12 responses to “BB #8 – RSVP

  • dianasschwenk

    Standing at a crossroad is a weird place to be. It’s all at once frightning and exciting – at least for me. I had a similar job situation a couple of years back. I resigned from a place I’d worked for 20 years. I know it was the right decision but it feels, even now sometimes, like I lost a loved one. I wish you peace and success.

  • 40 is the new 13

    This is one thing we have in common: “I don’t know why people resist precision and correctness. I’ve always been grateful for anyone willing to help me be a better person.” Lost my ego a long time ago… after many, many, many corrections and rejections. Now just happy for input that helps me grow. And the RSVP thing is interesting. Our museum president recently gave us (and the world in general) a verbal lashing for mixing up the uses of alumni, alumnus and alumna. Certainly a university affiliated nonprofit should always get this right!

    • Wyrd Smythe

      Some people care deeply about preserving the meanings of things (such as your museum president… and me… you, too?). There is an argument to be made that meanings evolve and that RSVP now means “please say yes” or whatever casual meaning people mean.

      But then what do we do when we really do mean RSVP?

  • It's only P!

    Here, the women are cheering for you!

    I also would like to quote – and the same part to boot: ‘…but I have so many bruises from trying to help others be less ignorant.’

    Isn’t that a bit uppity? And were the others asking to be taught? Nah, because usually if people ask to be taught – anything – they will be interested in your priceless lessons.

    I did laugh my head off because I relate! Impulsively, instinctively, we want to help, right? But this is never, ever appreciated! So forget about it. I played Backgammon online. I’m pretty good at it – even got to #10 of a discerning Backgammon site. One day a woman player made an inconceivable move. Because you can comment with the moves, I pointed out that if she had played it differently (with example) then she could have won the point. “That’s because I’m STUPID!!! OK????”

    That was the last time ever that I tried to help someone beat me. And with that, she said it all. Don’t waste your time unless you get paid $$$ for it.

    There, I was willing to help you be a better, happier person, especially for your own sake. 😉

    • Wyrd Smythe

      Isn’t that a bit uppity?

      A very good (and far kinder than usual) description of yours truly! 😉

      You’re so right! I deleted that Alumni email, rather than writing back to them, for exactly the reason you state. I didn’t think they would thank me for it. It’s bad enough, the reaction one gets, trying to be helpful about “your” and “you’re” or “there,” “their” and “they’re.” [Grammar: the difference between knowing your shit and knowing you’re shit!]
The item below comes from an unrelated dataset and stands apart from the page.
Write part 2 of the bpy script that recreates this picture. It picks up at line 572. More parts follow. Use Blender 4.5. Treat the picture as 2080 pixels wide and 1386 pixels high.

      Thank you for helping me be a better person!!

      • It's only P!

        Hadn’t heard that one yet! Still laughing… Thing is, they don’t care shit. Since I hit Europe (Aug. 2010) I’ve also been hitting youtube because I did not watch TV for most of that time, plus I’d left all my music in Canada. For a logophile that place is sheer hell.

        What’s ironic is that Europeans, such as the Scandinavians and Dutch write a much better English. They also know their tenses and don’t say or write ‘the room’s been took; I wish I would have did that; or, I should have went.’

        After eight years in N. America I began to doubt myself when I said ‘should have gone.’

        There is nothing that can be done. Locally people also complain about the standard of Dutch. It’s just the way of the world.

        ‘What you resent, resists.’ So all those atrocities should just be ignored.

      • Wyrd Smythe

        I’m afraid that’s true. They say English is a dynamic language that evolves over time, but these days it seems a better word would be “devolves.” As for Europeans, that makes sense. When you take the trouble to learn a foreign language, I expect you try harder to get it right!